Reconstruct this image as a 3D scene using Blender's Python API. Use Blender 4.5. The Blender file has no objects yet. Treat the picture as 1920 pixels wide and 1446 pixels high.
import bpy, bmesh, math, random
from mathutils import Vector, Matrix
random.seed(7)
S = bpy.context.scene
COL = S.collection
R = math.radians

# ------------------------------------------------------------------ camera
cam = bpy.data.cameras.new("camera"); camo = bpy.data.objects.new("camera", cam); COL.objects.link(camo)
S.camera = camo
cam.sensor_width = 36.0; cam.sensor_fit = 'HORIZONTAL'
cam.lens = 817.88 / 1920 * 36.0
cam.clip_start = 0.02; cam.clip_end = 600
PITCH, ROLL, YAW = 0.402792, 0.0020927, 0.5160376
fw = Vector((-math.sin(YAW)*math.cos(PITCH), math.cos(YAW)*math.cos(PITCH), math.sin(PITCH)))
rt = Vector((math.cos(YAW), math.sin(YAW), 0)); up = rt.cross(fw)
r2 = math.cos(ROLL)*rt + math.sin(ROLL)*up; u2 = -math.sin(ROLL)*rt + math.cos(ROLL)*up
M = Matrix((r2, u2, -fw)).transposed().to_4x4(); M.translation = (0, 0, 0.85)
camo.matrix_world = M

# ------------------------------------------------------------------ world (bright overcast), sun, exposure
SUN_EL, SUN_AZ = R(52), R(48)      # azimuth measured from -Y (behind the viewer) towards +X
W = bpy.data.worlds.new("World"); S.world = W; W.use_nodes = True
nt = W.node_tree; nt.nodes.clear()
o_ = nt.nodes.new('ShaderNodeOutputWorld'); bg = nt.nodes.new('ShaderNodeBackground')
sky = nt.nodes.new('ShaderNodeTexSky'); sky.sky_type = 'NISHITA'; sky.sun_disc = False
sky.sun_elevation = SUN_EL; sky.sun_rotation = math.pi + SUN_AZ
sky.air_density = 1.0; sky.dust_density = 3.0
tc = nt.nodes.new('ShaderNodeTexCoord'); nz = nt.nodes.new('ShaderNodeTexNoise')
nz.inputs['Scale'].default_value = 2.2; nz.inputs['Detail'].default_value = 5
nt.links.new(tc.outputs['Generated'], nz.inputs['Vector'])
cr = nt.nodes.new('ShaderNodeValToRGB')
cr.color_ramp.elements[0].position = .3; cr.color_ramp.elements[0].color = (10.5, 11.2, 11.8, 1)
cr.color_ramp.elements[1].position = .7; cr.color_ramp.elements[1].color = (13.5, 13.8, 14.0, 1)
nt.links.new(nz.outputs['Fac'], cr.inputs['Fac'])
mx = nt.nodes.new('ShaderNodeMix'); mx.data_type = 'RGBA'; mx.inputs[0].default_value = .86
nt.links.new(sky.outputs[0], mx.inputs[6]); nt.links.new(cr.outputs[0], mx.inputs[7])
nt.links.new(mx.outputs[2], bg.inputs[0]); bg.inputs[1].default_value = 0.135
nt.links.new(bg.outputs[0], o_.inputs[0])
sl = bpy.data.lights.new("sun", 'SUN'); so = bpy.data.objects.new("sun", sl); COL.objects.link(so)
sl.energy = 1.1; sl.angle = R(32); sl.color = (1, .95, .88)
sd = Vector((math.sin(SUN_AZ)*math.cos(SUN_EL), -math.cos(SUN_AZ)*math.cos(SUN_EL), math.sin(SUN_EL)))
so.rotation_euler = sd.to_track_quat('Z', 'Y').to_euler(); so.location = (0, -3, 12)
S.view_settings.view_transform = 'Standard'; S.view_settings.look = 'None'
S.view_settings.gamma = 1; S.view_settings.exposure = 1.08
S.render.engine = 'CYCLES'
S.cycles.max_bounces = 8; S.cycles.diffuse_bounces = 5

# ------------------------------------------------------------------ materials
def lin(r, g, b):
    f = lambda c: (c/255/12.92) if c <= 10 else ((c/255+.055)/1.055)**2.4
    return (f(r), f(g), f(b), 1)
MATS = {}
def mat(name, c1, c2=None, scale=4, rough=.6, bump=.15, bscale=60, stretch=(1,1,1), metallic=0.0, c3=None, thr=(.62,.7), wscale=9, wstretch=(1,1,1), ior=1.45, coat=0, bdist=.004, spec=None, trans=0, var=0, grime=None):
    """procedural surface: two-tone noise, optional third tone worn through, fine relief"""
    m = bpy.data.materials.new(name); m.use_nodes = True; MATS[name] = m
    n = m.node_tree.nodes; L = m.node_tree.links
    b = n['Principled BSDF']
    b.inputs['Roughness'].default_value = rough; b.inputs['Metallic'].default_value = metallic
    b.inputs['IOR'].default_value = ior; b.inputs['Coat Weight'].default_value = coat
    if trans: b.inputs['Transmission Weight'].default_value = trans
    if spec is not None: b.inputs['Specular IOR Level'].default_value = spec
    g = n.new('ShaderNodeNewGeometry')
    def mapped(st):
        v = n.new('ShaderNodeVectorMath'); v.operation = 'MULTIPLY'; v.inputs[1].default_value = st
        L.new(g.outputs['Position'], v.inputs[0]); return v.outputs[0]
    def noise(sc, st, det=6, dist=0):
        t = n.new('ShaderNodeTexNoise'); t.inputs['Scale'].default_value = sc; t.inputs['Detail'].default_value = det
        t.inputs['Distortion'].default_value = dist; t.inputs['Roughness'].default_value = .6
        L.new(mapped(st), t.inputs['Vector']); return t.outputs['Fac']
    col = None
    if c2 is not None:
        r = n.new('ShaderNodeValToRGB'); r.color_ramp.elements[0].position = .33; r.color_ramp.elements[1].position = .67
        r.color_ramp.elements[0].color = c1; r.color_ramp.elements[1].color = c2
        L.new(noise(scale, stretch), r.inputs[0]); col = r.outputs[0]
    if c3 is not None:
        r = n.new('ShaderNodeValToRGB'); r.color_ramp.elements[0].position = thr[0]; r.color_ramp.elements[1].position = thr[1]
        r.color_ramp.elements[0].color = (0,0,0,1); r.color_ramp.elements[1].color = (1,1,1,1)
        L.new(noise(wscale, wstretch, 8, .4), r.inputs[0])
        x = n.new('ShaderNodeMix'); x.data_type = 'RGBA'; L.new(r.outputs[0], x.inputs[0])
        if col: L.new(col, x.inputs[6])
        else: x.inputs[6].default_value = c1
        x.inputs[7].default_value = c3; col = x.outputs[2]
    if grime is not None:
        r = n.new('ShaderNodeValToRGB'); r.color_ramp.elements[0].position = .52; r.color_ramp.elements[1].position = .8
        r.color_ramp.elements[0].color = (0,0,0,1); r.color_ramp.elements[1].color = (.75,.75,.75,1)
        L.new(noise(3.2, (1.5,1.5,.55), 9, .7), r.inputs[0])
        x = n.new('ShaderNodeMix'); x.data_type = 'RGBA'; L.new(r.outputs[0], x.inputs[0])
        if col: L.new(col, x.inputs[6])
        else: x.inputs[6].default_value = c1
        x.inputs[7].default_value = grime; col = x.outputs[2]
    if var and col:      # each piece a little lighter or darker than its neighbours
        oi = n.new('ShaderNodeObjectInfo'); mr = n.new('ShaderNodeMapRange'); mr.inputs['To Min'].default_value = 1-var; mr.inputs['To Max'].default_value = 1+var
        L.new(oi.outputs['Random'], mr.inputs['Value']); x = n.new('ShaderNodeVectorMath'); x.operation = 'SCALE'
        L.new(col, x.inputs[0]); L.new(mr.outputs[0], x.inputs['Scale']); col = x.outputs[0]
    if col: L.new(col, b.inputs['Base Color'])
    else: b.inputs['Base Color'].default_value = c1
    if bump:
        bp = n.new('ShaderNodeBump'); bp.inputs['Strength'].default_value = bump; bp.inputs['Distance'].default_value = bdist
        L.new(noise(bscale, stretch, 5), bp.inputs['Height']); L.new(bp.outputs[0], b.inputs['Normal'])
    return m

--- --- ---

Print from the first line through the line that contains "camo.matrix_world = M", please, including both, and leave out every line outside that stretch.

Reconstruct this image as a 3D scene using Blender's Python API. Use Blender 4.5. The Blender file has no objects yet. Treat the picture as 1920 pixels wide and 1446 pixels high.
import bpy, bmesh, math, random
from mathutils import Vector, Matrix
random.seed(7)
S = bpy.context.scene
COL = S.collection
R = math.radians

# ------------------------------------------------------------------ camera
cam = bpy.data.cameras.new("camera"); camo = bpy.data.objects.new("camera", cam); COL.objects.link(camo)
S.camera = camo
cam.sensor_width = 36.0; cam.sensor_fit = 'HORIZONTAL'
cam.lens = 817.88 / 1920 * 36.0
cam.clip_start = 0.02; cam.clip_end = 600
PITCH, ROLL, YAW = 0.402792, 0.0020927, 0.5160376
fw = Vector((-math.sin(YAW)*math.cos(PITCH), math.cos(YAW)*math.cos(PITCH), math.sin(PITCH)))
rt = Vector((math.cos(YAW), math.sin(YAW), 0)); up = rt.cross(fw)
r2 = math.cos(ROLL)*rt + math.sin(ROLL)*up; u2 = -math.sin(ROLL)*rt + math.cos(ROLL)*up
M = Matrix((r2, u2, -fw)).transposed().to_4x4(); M.translation = (0, 0, 0.85)
camo.matrix_world = M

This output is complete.